Milestones on the roads west out of Halifax
The main road west out of Halifax, King Cross Street, splits in two at King Cross, just over a mile out of the centre. One road, now the A646, leads to Hebden Bridge and Todmorden, and into Lancashire. The other heads down to Sowerby Bridge and Ripponden, where it splits in two again: the A58 heads over Blackstone Edge to Littleborough and Rochdale, while the A672 heads over into Saddleworth (still in Yorkshire) towards Oldham.
All three roads have interesting histories and different milestones.
The Blackstone Edge road
This is a very ancient road, and was the first to be turnpiked, though the actual line has altered over the years. Parts are thought to be originally Roman: the Ordnance Survey describes three sections as Roman Road. Later it was a packhorse road: the paved section coming west off Blackstone Edge is thought to be mediaeval. It was turnpiked in the 18th century, the enabling Act of Parliament of 1735 connecting Rochdale with Halifax and Elland. Rather than continuing from Halifax to Elland there were two branches, one from each town, combining at Ripponden.
Milestones: for some unknown reason, the original milestones were not replaced by the West Riding County Council in the 1890s, and many survive. From Halifax the first is three miles along the road, just past Sowerby Bridge, though very little of it survives above ground level. Thereafter all but no 6 survive up to the county boundary, many well-cared-for.
The Elland branch also has a run of the same milestones, all four of which are still in position. There is also a stone at the junction in Ripponden acting as a guide-stone. This was refurbished, and the Golden Lion public house opposite renamed The Milestone, in 2011. Some had their destinations erased to foil any German invaders during World War Two, and some have been re-carved.
The road to Todmorden
The Act of Parliament – for “diverting, altering, widening, repairing and amending the Roads from the Town of Halifax, and from Sowerby Bridge, in the County of York, by Todmorden, to Burnley and Littleborough, in the County of Lancashire” – was passed in 1760, though the road was not completed until 1781.
The road to Burnley (still today’s A646) continued to follow the River Calder through the narrow valley bottom – replacing the earlier Long Causeway which ran over the moors between Burnley and Heptonstall. The other branch, to Littleborough where it joined the Blackstone Edge road, provided a longer route to Rochdale, but one less susceptible to bad winter weather. A westward branch off this road led to Bacup and Rawtenstall.

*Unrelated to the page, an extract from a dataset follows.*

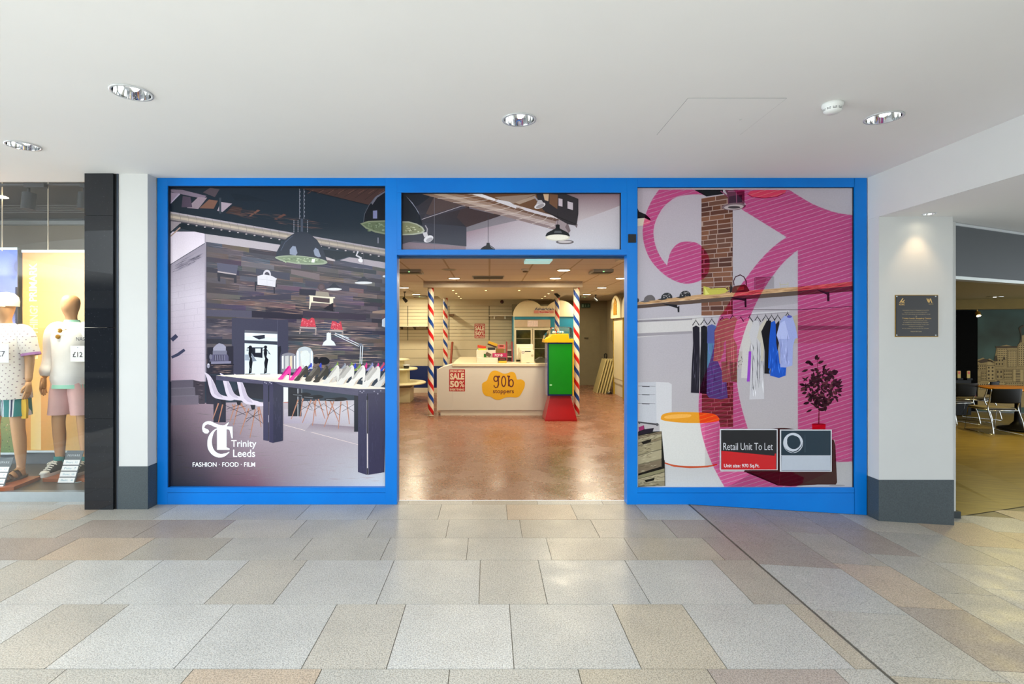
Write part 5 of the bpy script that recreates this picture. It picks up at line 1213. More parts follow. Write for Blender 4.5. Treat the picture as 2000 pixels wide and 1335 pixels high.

Milestones: from King Cross to Todmorden an almost complete run of very attractive milestones survives. Most are flat with a sort of roll-top, such as the one illustrated, which is at Luddenden Foot. They show the mileages to Todmorden and Halifax, with crudely-carved sleeved hands pointing the direction. The township name is also given, but not always visible now. Two of the milestones, near Todmorden, are of a different style, being two-sided.
While the milestones were thought to date from the late 18th century, Luddenden Foot was not created as a separate district until 1868. It would not normally, therefore, have been named on a milestone. This would mean that they date from the later 19th century – but before 1878 when the turnpike trust was wound up. Being still quite new when the County Council was established this may explain why they left as they were.
Identical milestones exist on the roads beyond Todmorden – as would be expected when they were all part of the same turnpike trust. On the road to Burnley there are eight: three in the West Riding and five in Lancashire (one is lost). There are just two on the road to Rochdale, with none in Lancashire. The Bacup road has three, but again all on the Yorkshire side.
The road to Saddleworth and Oldham
The last of the three roads (now the A672), this road was completed in 1798, following an Act of Parliament in 1795 creating the Oldham and Ripponden Trust. It left the existing turnpike at Ripponden, climbed up to the watershed and went down, briefly through Milnrow and (even more briefly) Crompton (both in Lancashire), back into Yorkshire (Friarmere, the northern part of Saddleworth),and into Oldham, to join what is now the A62 at Waterhead.
Milestones: curiously this is the only one of the three roads to have had its milestones replaced by the Brayshaw and Booth stones of the County Council. Most of these are still in situ, and there is one of the originals (though scarcely recognisable) just over the border on the Lancashire side, in Milnrow (then officially known as Butterworth). The Saddleworth mile-posts use the old division name of Friarmere.
A pre-turnpike guide-stoop still stands, just off the present route, but on an earlier line, possibly moved slightly to be a gate-post. Dated 1735, it has directions to Halifax (7 miles), Huddersfield (8 miles) and Rochdale (8 miles). The distances are the old customary miles, and the routes a traveller would have taken to reach both Huddersfield and Rochdale are barely indiscernible now: the Huddersfield route presumably led through through Scammonden, and the track to Rochdale could have taken various directions.